Juana conceived quickly and bore five children between 1498 and 1505. Towards the end of the marriage, Philip tried to promote her reputation for insanity and have her incarcerated yet she was saved when, unexpectedly, in September 1506, he became violently ill and died. Pregnant with her sixth child, Juana might have been relieved to be free of his strictures but her subsequent behaviour showed the depth of the passion she still retained for him. She retired for weeks, refusing to see anyone or conduct any important court business before ordering the embalmed corpse to be carried with her on a long journey back to Granada, to rest beside the body of her mother. Her refusal to leave the coffin, even when it meant she had to give birth in a village along the way, quickly reignited rumours of her insanity. It was whispered that she refused to allow any other women near his body and would open the coffin to kiss his feet: whether these odd tales were true or not, they earned her the name of “Juana the Mad.” She did not remarry, in spite of overtures made by the widowed Henry VII of England in 1506, in a bizarre proposition that would have seen her becoming her sister Catherine’s mother-in-law. She fought for the inheritance of her children and was the longest lived of all the sisters, dying in 1557.
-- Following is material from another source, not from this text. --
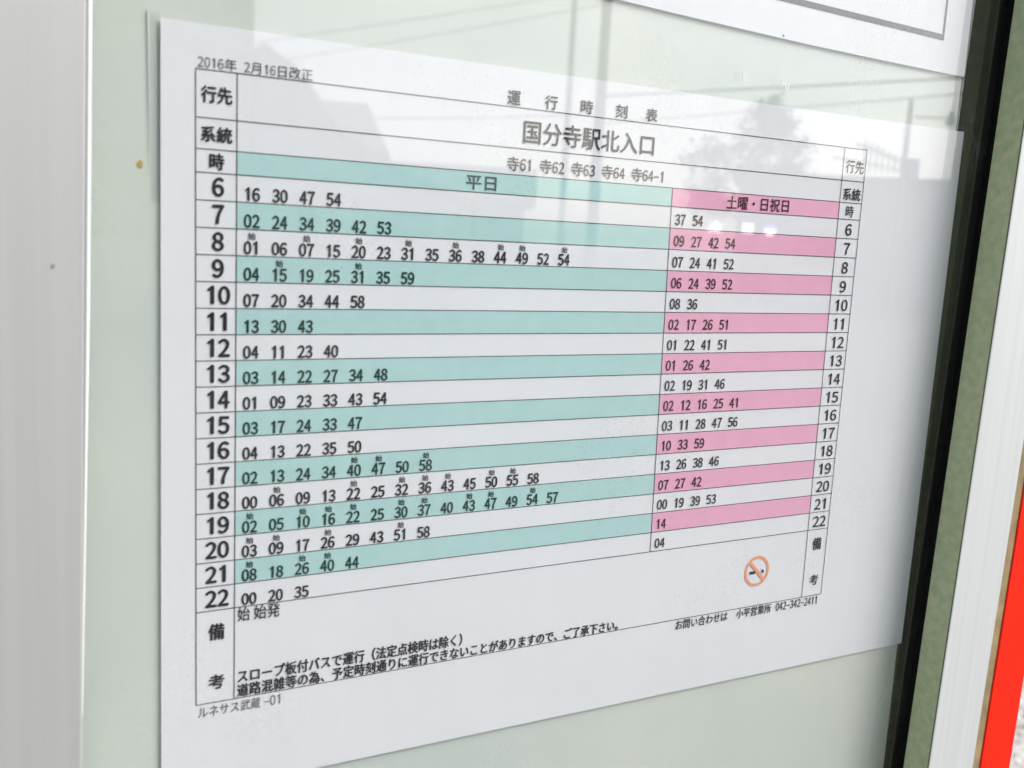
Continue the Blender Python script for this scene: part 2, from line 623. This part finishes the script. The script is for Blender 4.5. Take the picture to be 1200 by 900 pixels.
XL, XH, XS, XR, XE = 8.4, 18.8, 159.2, 234.7, 245.9
BANDS = [2] + [3 + k for k in range(1, 17, 2)]
for name, xa, xb, mm in (("green_row_shading", XH, XS, GREEN), ("pink_row_shading", XS, XR, PINK)):
    q = MB()
    for i in BANDS:
        za, zb, zc, ze = rz(i, xa), rz(i, xb), rz(i + 1, xb), rz(i + 1, xa)
        q.poly([P(shear(xa, ze), ze, 1), P(shear(xb, zc), zc, 1), P(shear(xb, zb), zb, 1), P(shear(xa, za), za, 1)])
    q.build(name, mm, poster)

q = MB()
HW = 0.125
for i in range(len(ROW_L)):
    xa, xb = shear(XL, ROW_L[i]), shear(XE, ROW_R[i])
    za, zb = ROW_L[i], ROW_R[i]
    q.poly([P(xa, za + HW, 2), P(xb, zb + HW, 2), P(xb, zb - HW, 2), P(xa, za - HW, 2)])
last = len(ROW_L) - 1
for X, i0, i1 in ((XL, 0, last), (XH, 0, last), (XS, 2, last - 1), (XR, 0, last), (XE, 0, last)):
    za, zb = rz(i0, X), rz(i1, X)
    xa, xb = shear(X, za), shear(X, zb)
    q.poly([P(xb - HW, zb, 3), P(xb + HW, zb, 3), P(xa + HW, za, 3), P(xa - HW, za, 3)])
q.build("table_rules", LINE, poster)

q = MB()
text(q, "2016年 2月16日改正", 8.9, 38.6, 7.7, 10.75, ztop1=7.75, zbot1=10.75)
q.build("revision_date_lettering", INK_SOFT, poster)
q = MB()
for s, xa in zip("運行時刻表", (97.2, 109.9, 122.6, 135.4, 147.0)):
    text(q, s, xa, xa + 4.3, 6.5, 10.5, bold=0.09)
q.build("title_lettering", INK, poster)
q = MB()
text(q, "国分寺駅北入口", 103.2, 150.9, 14.4, 21.2, ztop1=14.6, zbot1=21.1, bold=0.08)
q.build("destination_lettering", INK, poster)
q = MB()
text(q, "寺61 寺62 寺63 寺64 寺64-1", 98.2, 155.4, 25.4, 29.5, ztop1=25.3, zbot1=29.4, bold=0.05)
q.build("route_number_lettering", INK_SOFT, poster)
q = MB()
text(q, "平日", 85.0, 94.9, 31.9, 35.9, bold=0.08)
q.build("day_type_lettering", mat("grey_green_ink", (0.05, 0.10, 0.09), 0.6, spec=0.2), poster)
q = MB()
text(q, "土曜・日祝日", 182.7, 210.6, 31.6, 36.0, ztop1=31.3, zbot1=35.7, bold=0.07)
q.build("day_type_lettering", INK_P, poster)
for s, x0, x1, z0, z1, bo in (("行先", 9.8, 17.5, 15.0, 19.1, .13), ("系統", 9.8, 17.6, 25.0, 28.9, .14), ("時", 12.0, 15.6, 31.7, 35.8, .13), ("備", 12.6, 16.8, 159.8, 164.5, .16), ("考", 12.7, 16.9, 174.9, 179.1, .14),
                              ("行先", 236.1, 245.0, 15.4, 20.0, .05), ("系統", 236.2, 244.8, 25.4, 29.7, .10), ("時", 238.4, 242.3, 31.6, 35.8, .03), ("備", 239.5, 243.9, 158.0, 162.8, .13), ("考", 239.9, 244.3, 173.0, 177.1, .08)):
    q = MB()
    text(q, s, x0, x1, z0, z1, bold=bo)
    q.build("heading_lettering", INK, poster)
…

The losses suffered by the Spanish royal family were higher than the contemporary average. The misfortunes met by their young women in the losses of their husbands are a reminder of the fragility of life even among the most privileged and the tenuous nature of dynastic inheritance. A swathe of widows was created by these untimely losses but also, a number of the potential rulers of Sixteenth century Europe were lost. Only speculation can answer the questions of how the course of history may have been different if these unfortunate young husbands had lived to maturity, not least with the advent of King Arthur in England.